Magnetic hard drives go atomic - Storing data on a single atom
41 replies, posted
I also think 30 years for 1 TB games is too long. We'll see those in maybe 10 years, 15 if pessimistic. It's not like we're suddenly just gonna go to 1 TB games, it'll be a gradual increase. 100 GB, 150 GB, 400 GB...
[QUOTE=Orkel;51954805]I also think 30 years for 1 TB games is too long. We'll see those in maybe 10 years, 15 if pessimistic. It's not like we're suddenly just gonna go to 1 TB games, it'll be a gradual increase. 100 GB, 150 GB, 400 GB...[/QUOTE]
Yeah, if devs are lazy enough to pull a Titanfall-all-our-files-are-wav routine. The main limiting factor will still be connection speed.
There'll be faster compression/decompression schemes in the future, so I'd say games less than 100-200GB will be the standard for a couple decades.
cool discovery, but the current conditions required to replicate such stability would only be feasible for very specific uses(if any). below 5 kelvin? that's below -268 celsius, and we can currently only reach temperatures like that in special testing facilities. granted, this is the [I]absolute[/I] smallest we could compress data on a physical platform, because you simply can't get smaller than 1 atom. (ok well technically there are many things smaller than a holmium atom, but feasible enough to produce results is what we're looking for)
Does this mean we'll have petabyte storage in 15 years?

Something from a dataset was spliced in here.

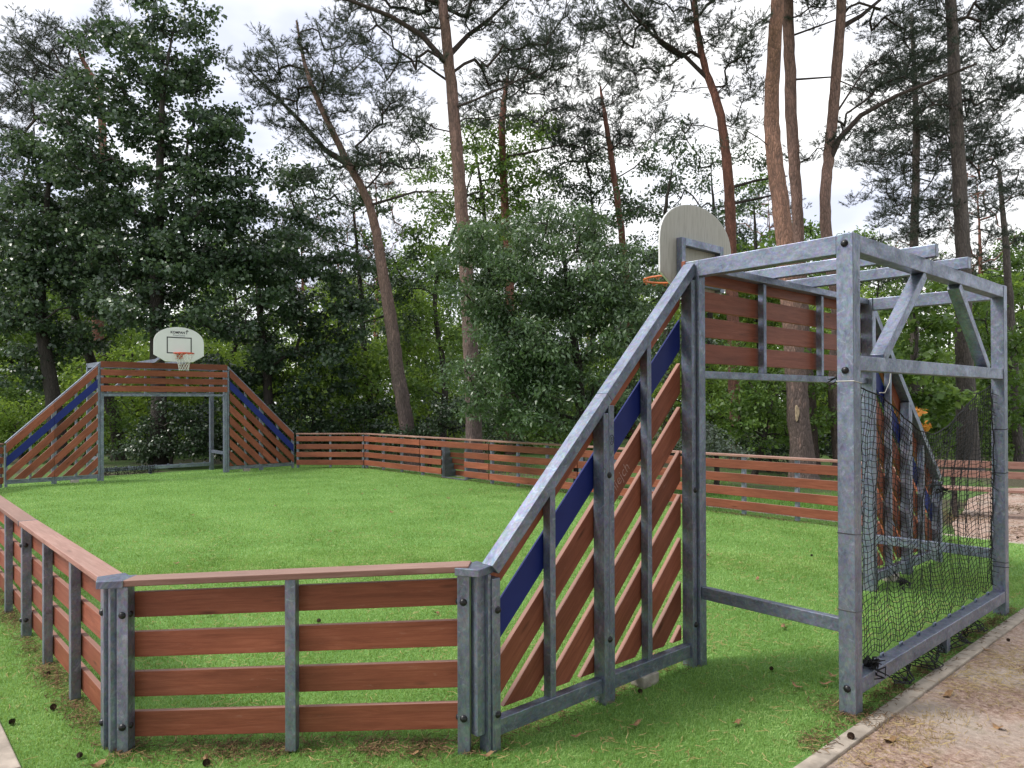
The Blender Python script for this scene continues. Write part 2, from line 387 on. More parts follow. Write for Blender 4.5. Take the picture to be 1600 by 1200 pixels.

[QUOTE=matt000024;51953842]tbh I could honestly see triple a games being around 1tb maybe 30 years in the future[/QUOTE]
To hell with that. We better be buying HDDs with the game pre-installed then. I am not going to sit through a 1TB install
That would use up my monthly cap. Or if I bought the physical copy, 212 DVDs
It'll definitely happen, though, we just better have some kickass read/writes by then for even the cheapest storage, gigbit internet everywhere, no data caps
[QUOTE=TheTalon;51955514]To hell with that. We better be buying HDDs with the game pre-installed then. I am not going to sit through a 1TB install
That would use up my monthly cap. Or if I bought the physical copy, 212 DVDs
It'll definitely happen, though, we just better have some kickass read/writes by then for even the cheapest storage, gigbit internet everywhere, no data caps[/QUOTE]
Gigabit would still suck for that
[QUOTE=J!NX;51954100][t]https://upload.wikimedia.org/wikipedia/en/0/09/DataTNG.jpg[/t]
Some day, maybe[/QUOTE]
please, data only has a memory capacity of only eight hundred quadrillion bits
[QUOTE=Arctic-Zone;51955478]Does this mean we'll have petabyte storage in 15 years?[/QUOTE]
You could already build that at home actually, and it wouldn't even be insanely expensive. Not cheap, for sure, but actually doable.
[editline]14th March 2017[/editline]
[QUOTE=Levelog;51955628]Gigabit would still suck for that[/QUOTE]
A gigabit connection would only provide realistically connections of about 100MiB/s. It'll still take a fuckton of time to download a 1TiB game then.
[QUOTE=mastersrp;51958307]You could already build that at home actually, and it wouldn't even be insanely expensive. Not cheap, for sure, but actually doable.[/QUOTE]
Yeah you're right, it's only like $40k USD of hard drives. Course if you were actually getting a petabyte of raw storage you'd have to be dumber than Linus to not run it in a redundant config bringing your costs to more like $50k + a minimum of two chassis to put it in and all the hardware to support that.
[QUOTE=helifreak;51958320]Yeah you're right, it's only like $40k USD of hard drives. Course if you were actually getting a petabyte of raw storage you'd have to be dumber than Linus to not run it in a redundant config bringing your costs to more like $50k + a minimum of two chassis to put it in and all the hardware to support that.[/QUOTE]
His entire setup was incorrectly configured. No one should take professional advice from Linus Media Group.
[QUOTE=Lazore;51953786]At one point, storage capacity will be pretty obsolete, even for hobbyist working with 3D simulations, right?[/QUOTE]
At some point, unless we see massive increases in parallel computing capabilities/support, we'll pretty much be to the point where we'll have so much storage we literally won't know what to do with it.
[QUOTE=Zero-Point;51958381]At some point, unless we see massive increases in parallel computing capabilities/support, we'll pretty much be to the point where we'll have so much storage we literally won't know what to do with it.[/QUOTE]
Reminds me of that good ol' quote:
"Never underestimate the bandwidth of a station wagon full of tapes hurtling down the highway."
Innovations like that in the OP means this will likely continue to hold true for a very long time.